Greece says it has agreed a deal with the European Union and IMF to rescue the nation's embattled economy.
Prime Minister George Papandreou said the country would have to make "great sacrifices" to avoid bankruptcy.
The value of the rescue deal will be announced later. Details of the austerity cuts agreed in return for loans have been revealed.
There are fears that Greece's debt crisis could spread to other countries using the European single currency.
On Saturday, police again clashed with demonstrators in Athens who were protesting against government measures.
'Evident' anger
European finance ministers will gather in Brussels later on Sunday and are expected to approve the bail-out, which is which is designed to prevent Greece from defaulting on its enormous debt.
The rescue package is expected to amount to as much as 120bn euros (£100bn; $160bn) over three years.
In return the Greek government will unveil a fresh round of sweeping efficiencies, expected to include further tax rises and deeper cuts in pensions and public service pay.
Mr Papandreou told a televised cabinet meeting that active and retired public sector workers would bear the brunt of the new wave of budget cuts.
"With our decision today our citizens will have to make great sacrifices," he said, describing public anger at the new wave of cutbacks as "evident".
"Our national red line is to avoid bankruptcy," Mr Papandreou said, adding that "no-one could have imagined" the size of the debt that the previous government, which left office last year, had left behind.
'No easy path'
The austerity measures include:
- Fresh budget cuts of 30bn euros over three years - with the aim of cutting its public deficit to less than 3% of GDP by 2014. It currently stands at 13.6%
- Scrapping bonus payments for public sector workers
- Banning increases in public sector salaries and pensions for at least three years
- Increasing VAT, currently at 21%
- Taxing illegal construction
Finance minister George Papaconstantinou said Greece had been called on to make a "basic choice between collapse or salvation".
New emergency legislation authorising the cuts and tax rises is now being drafted and is due to be put before parliament for approval by the end of the week.
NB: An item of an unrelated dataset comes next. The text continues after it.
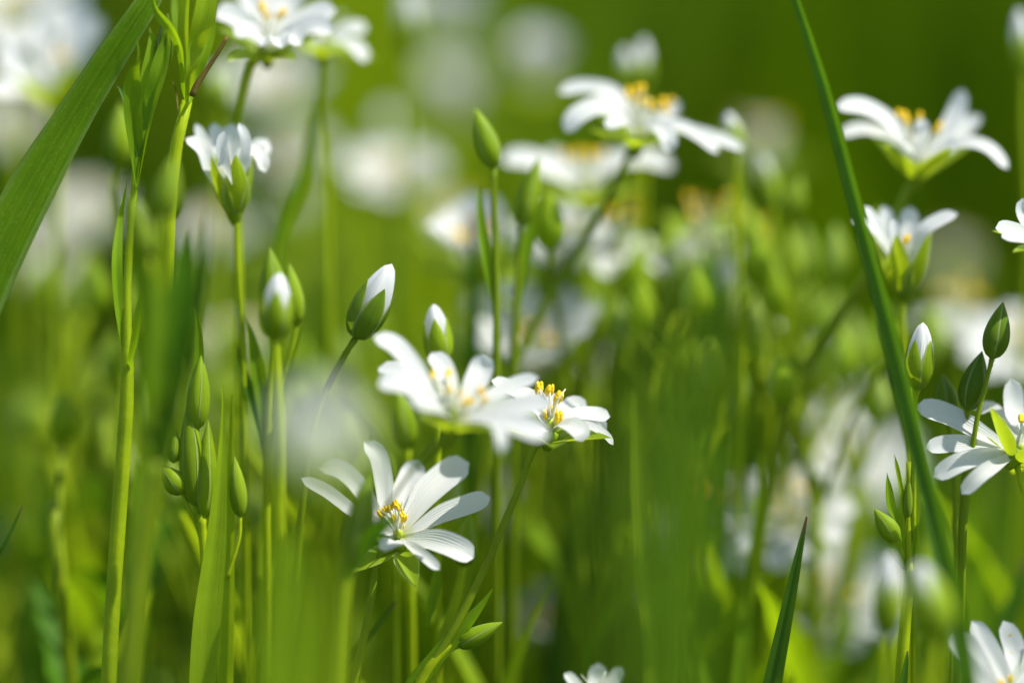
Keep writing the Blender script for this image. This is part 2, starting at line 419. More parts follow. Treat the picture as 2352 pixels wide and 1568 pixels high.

European Commission President Jose Manuel Barroso said that Greece had committed to "a difficult but necessary reform process to put the Greek economy on a sustainable path and restore confidence" saying the package of austerity measures promised was "solid and credible".
This rescue would "be decisive to help Greece bring its economy back on track and preserve the stability of the Euro area", he added.
Finance Minister George Papaconstantinou will head to Brussels later for an special gathering of the 15 other eurozone finance ministers.
The eurozone countries are speeding up rescue efforts for Greece amid fears its debt crisis could pull down other members - with particular concerns having been raised about Portugal, Spain and Ireland.
German Chancellor Angela Merkel said that the deep cuts imposed on Greece in return for the rescue would spur other troubled eurozone to do all they could to avoid the same fate.
"These countries can see that the path taken by Greece with the IMF is not an easy one. As a result they will do all they can to avoid this themselves," Mrs Merkel told the Bild am Sonntag newspaper.
During Saturday's clash between demonstrators and police at the finance ministry in the capital a state TV truck was petrol-bombed and a prominent hotel was vandalised in the central Syntagma square.
Thousands of Greeks took part in May Day rallies called by trade unions and left-wing parties. Protesters hurled bottles and rocks and fought running battles with police in riot gear.
Our correspondent says the unions hope the rallies will demonstrate to the government, the eurozone, the IMF and the international markets, that they can mobilise enough people to defeat the new austerity programme.
The BBC's Malcolm Brabant in Athens says the latest study of Greek attitudes shows most people are angry and dismayed about the bail-out, because they do not feel responsible for causing the crisis.
Greece's economy is still deep in recession and on Sunday the government forecast that GDP would fall by 4% in 2010.
Its debt - currently at about 115% of GDP would rise to 149% by 2013 before falling, it added.